AKP’nin iktidarı döneminde işlenen suçların saymakla bitirilemeyecek kadar çok olduğunu söylüyoruz. Diğerlerini bırakalım, bugün Suriye’de işlenen ne kadar rezalet ve insanlık suçu varsa bunların sırtındadır. Hani bunların işlediği suçlar Türkiye’nin milli güvenliğini tehlikeye sokmuyor da, her nasılsa işçilerin haklarını almak için greve kalkışmaları böyle bir tehlike yaratıyor. İnsanda birazcık utanma arlanma olur. İnsan biraz olsun ülkesine ve ülkesinin insanına saygı duyar da haklıyı haksızı ayırmak için kılını kıpırdatır. Hani bir söz vardır Anadolu’da; “Zengin arabası dağdan aşar, yoksulunki düz ovada şaşar” diye, Birleşik Metal İş Sendikası’nın grevinin iki ay süreyle milli güvenliğimize zarar verir gerekçesi aslında zenginin arabasının devlet eliyle nasıl dağdan aşırıldığını gösterir ki, bunu bugüne kadar devlet hep yapmaktadır. Bu yüzdendir ki, yoksulun arabası da düz ovada şaşıp kalmakta, halkımız umarsızlığın pençesinde iktidarların eliyle kıvrandırılıp durmaktadır.
Ülkemizde bunca zorluk arasında ülke gezisine çıkan Haşmetmeab hazretleri ise sanki cumhurbaşkanı değil de AKP’nin tepesindeki eski Recep Tayyip Erdoğanmış gibi caka satmaktadır. Nasıl olsa devletin olanakları elindedir. Bu olanakları nasıl Cumhurbaşkanı koltuğuna oturmak için kullandı ve suç işlediyse, şimdi de aynı suça devam ederek devlet olanaklarıyla kendisini hukuksuz denetimsiz başkan ilan etmenin gayretine düşmüştür. Bu yüzden Kırşehir ziyaretinde devlet eliyle bütün kurumlar ayağa kaldırılmış, kendisine karşılama törenleri düzenlenmiştir.

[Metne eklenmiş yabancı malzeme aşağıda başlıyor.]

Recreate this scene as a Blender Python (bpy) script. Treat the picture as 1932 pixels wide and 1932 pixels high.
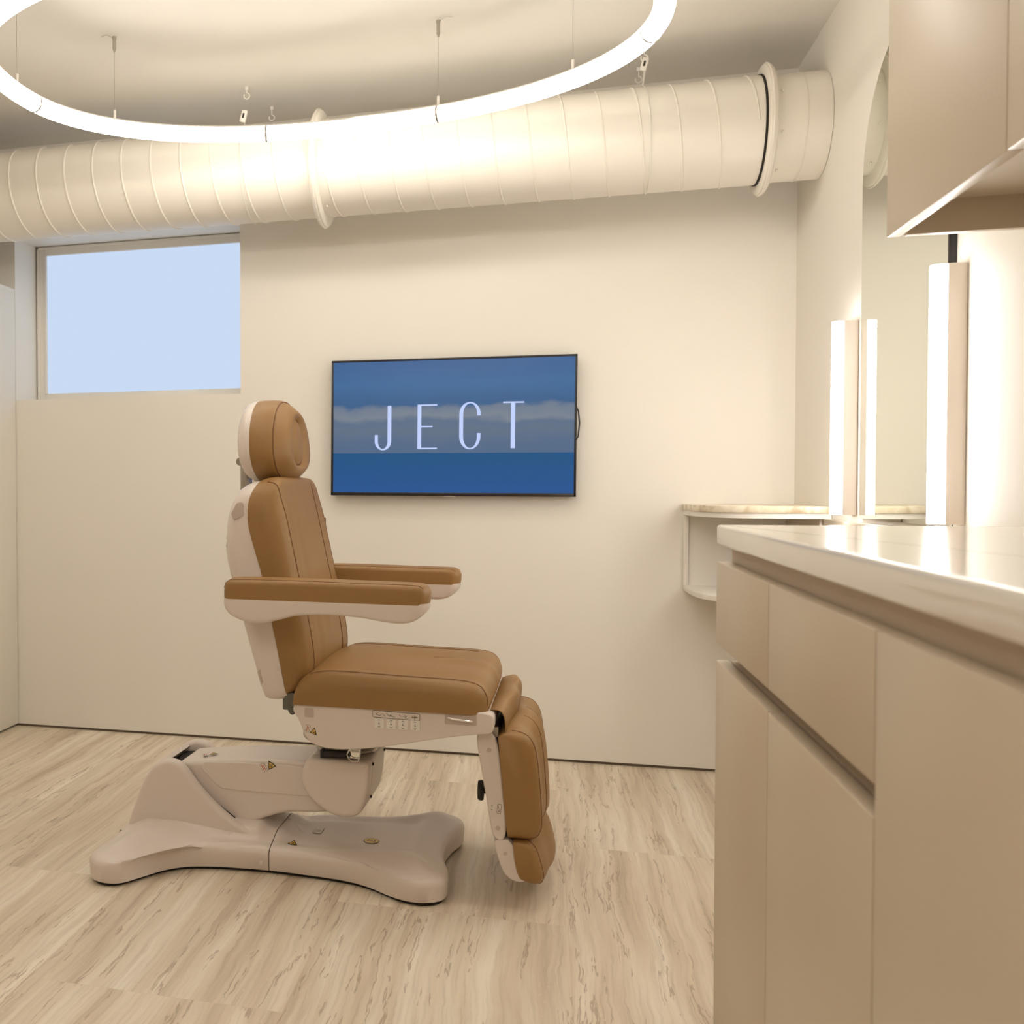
import bpy, bmesh, math, random
import numpy as np
from mathutils import Vector, Matrix

random.seed(7)
for o in list(bpy.data.objects):
    bpy.data.objects.remove(o)
SC = bpy.context.scene
COL = SC.collection
PI = math.pi

# ------------------------------------------------------------------ camera
FPX = 1932.0
th, pitch, roll = math.atan(542 / FPX), math.atan(46.4 / FPX), math.radians(0.171)
fw = Vector((-math.sin(th) * math.cos(pitch), math.cos(th) * math.cos(pitch), -math.sin(pitch)))
r0 = Vector((math.cos(th), math.sin(th), 0)); u0 = r0.cross(fw)
rr = r0 * math.cos(roll) - u0 * math.sin(roll)
uu = u0 * math.cos(roll) + r0 * math.sin(roll)
cam_data = bpy.data.cameras.new('camera')
cam = bpy.data.objects.new('camera', cam_data); COL.objects.link(cam)
m = Matrix((rr, uu, -fw)).transposed().to_4x4(); m.translation = (0, 0, 1.06)
cam.matrix_world = m
cam_data.sensor_width = 36; cam_data.lens = 36 * FPX / 1932
cam_data.shift_x = (966 - 483) / 1932
cam_data.clip_start = 0.02
cam_data.dof.use_dof = True; cam_data.dof.focus_distance = 2.95; cam_data.dof.aperture_fstop = 6.3
SC.camera = cam

# ------------------------------------------------------------------ world, exposure, light levels
SC.view_settings.view_transform = 'Standard'
SC.view_settings.look = 'None'
SC.view_settings.exposure = 0.56
SC.view_settings.gamma = 1
SC.view_settings.use_curve_mapping = False
W = bpy.data.worlds.new('world'); SC.world = W; W.use_nodes = True
W.node_tree.nodes['Background'].inputs[0].default_value = (1.0, 0.9, 0.76, 1)
W.node_tree.nodes['Background'].inputs[1].default_value = 0.30
RING_E, RING_FILL_E, LAMP_E = 11.0, 12.0, 21.0

# ------------------------------------------------------------------ dimensions of the room (metres)
YB, XR, XL, ZC = 4.09, 0.874, -2.95, 2.555     # back wall, right wall, left wall, ceiling
YF = -1.6                                     # wall behind the viewer


# ================================================================== helpers
def lin(c):
    return tuple(((x / 255) / 12.92 if x / 255 <= 0.04045 else ((x / 255 + 0.055) / 1.055) ** 2.4) for x in c)


def mat(name, col, rough=0.5, metal=0.0, bump=0.0, bscale=200.0, coat=0.0, spec=0.5, var=0.0):
    m = bpy.data.materials.new(name); m.use_nodes = True
    nt = m.node_tree; b = nt.nodes['Principled BSDF']
    b.inputs['Base Color'].default_value = (*col, 1)
    b.inputs['Roughness'].default_value = rough
    b.inputs['Metallic'].default_value = metal
    b.inputs['Specular IOR Level'].default_value = spec
    if coat:
        b.inputs['Coat Weight'].default_value = coat; b.inputs['Coat Roughness'].default_value = 0.08
    tc = nt.nodes.new('ShaderNodeTexCoord')
    n = nt.nodes.new('ShaderNodeTexNoise'); n.inputs['Scale'].default_value = bscale; n.inputs['Detail'].default_value = 4
    nt.links.new(tc.outputs['Object'], n.inputs['Vector'])
    if bump:
        bp = nt.nodes.new('ShaderNodeBump'); bp.inputs['Strength'].default_value = bump; bp.inputs['Distance'].default_value = 0.001
        nt.links.new(n.outputs['Fac'], bp.inputs['Height']); nt.links.new(bp.outputs[0], b.inputs['Normal'])
    if var:
        n2 = nt.nodes.new('ShaderNodeTexNoise'); n2.inputs['Scale'].default_value = 2.5; n2.inputs['Detail'].default_value = 3
        nt.links.new(tc.outputs['Object'], n2.inputs['Vector'])
        mx = nt.nodes.new('ShaderNodeMix'); mx.data_type = 'RGBA'
        mx.inputs[6].default_value = (*[c * (1 - var) for c in col], 1)
        mx.inputs[7].default_value = (*[min(1, c * (1 + var)) for c in col], 1)
        nt.links.new(n2.outputs['Fac'], mx.inputs[0]); nt.links.new(mx.outputs[2], b.inputs['Base Color'])
    return m


def emat(name, col, s):
    m = bpy.data.materials.new(name); m.use_nodes = True
    nt = m.node_tree; nt.nodes.clear()
    e = nt.nodes.new('ShaderNodeEmission'); o = nt.nodes.new('ShaderNodeOutputMaterial')
    e.inputs[0].default_value = (*col, 1); e.inputs[1].default_value = s
    nt.links.new(e.outputs[0], o.inputs[0])
    return m


def mobj(name, V, F, mats, parent=None, smooth=30, mi=None, loc=None):
    me = bpy.data.meshes.new(name)
    me.from_pydata([tuple(float(c) for c in v) for v in V], [], F)
    mats = mats if isinstance(mats, (list, tuple)) else [mats]
    for m_ in mats: me.materials.append(m_)
    if mi is not None: me.polygons.foreach_set('material_index', mi)
    bm = bmesh.new(); bm.from_mesh(me)
    bmesh.ops.recalc_face_normals(bm, faces=bm.faces); bm.to_mesh(me); bm.free()
    if smooth:
        me.polygons.foreach_set('use_smooth', [True] * len(me.polygons))
        me.set_sharp_from_angle(angle=math.radians(smooth))
    me.update()
    o = bpy.data.objects.new(name, me); COL.objects.link(o)
    if parent: o.parent = parent
    if loc: o.location = loc
    return o


def thing(name, label, cat, loc=(0, 0, 0), rz=0.0, group=None):
    o = bpy.data.objects.new(name, None); COL.objects.link(o)
    o.location = loc; o.rotation_euler = (0, 0, rz); o.empty_display_size = 0.1
    return tag(o, label, cat, group)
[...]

Koruma ordusu ile Kırşehir topraklarına ayak basan Saray haveslisi muhteremi Saray marşları ile karşılamak adet üzre olmuştur. Bazılarının ellerinde de sözümona eski Türk devletlerini temsil eden bayraklarla kendisi karşılanmaktadır. Bayrağı taşıyanlar taşıdıkları bayrağın kimi simgelediğini bile bilmezken ve de oradakilerin hiçbiri bu bayraklarla ilgili bilgi verecek durumda değilken iş nedense yaranmaya gelince on numaralar vallahi.
Sonuç işçilerin grevlerinin milli çıkarlarımıza aykırı olduğunu saptayan Bakanlar Kurulu işçilerin grevini iki ay süre ile erteleyeceğine aynada kendisine baksın ve milli çıkarlara kimin tutumu aykırıymış bir güzel görsün. Dünyada cumhurbaşkanı koltuğuna oturan kişi eliyle parlamenter sistemin yıkıldığı, yerine diktatörlüğün kurulduğu hiçbir ülke yokken bizde çark bu yönde işlemektedir.
Yani Recep Tayyip Erdoğan en yükseğinden Anayasa suçu işleyen biri olup hem partisi, hem de kendisi çoktan ülkenin milli güvenliğini tehdit eder konumunu çoktan aşmıştır çoktan.
Eğer yasak gelecekse işçilerin grevlerine değil, bu hak hukuk bilmeyenlere gelmelidir ki, yuvarlanmaya ramak kalmış olan uçurumdan yol yakınken dönülebilsin.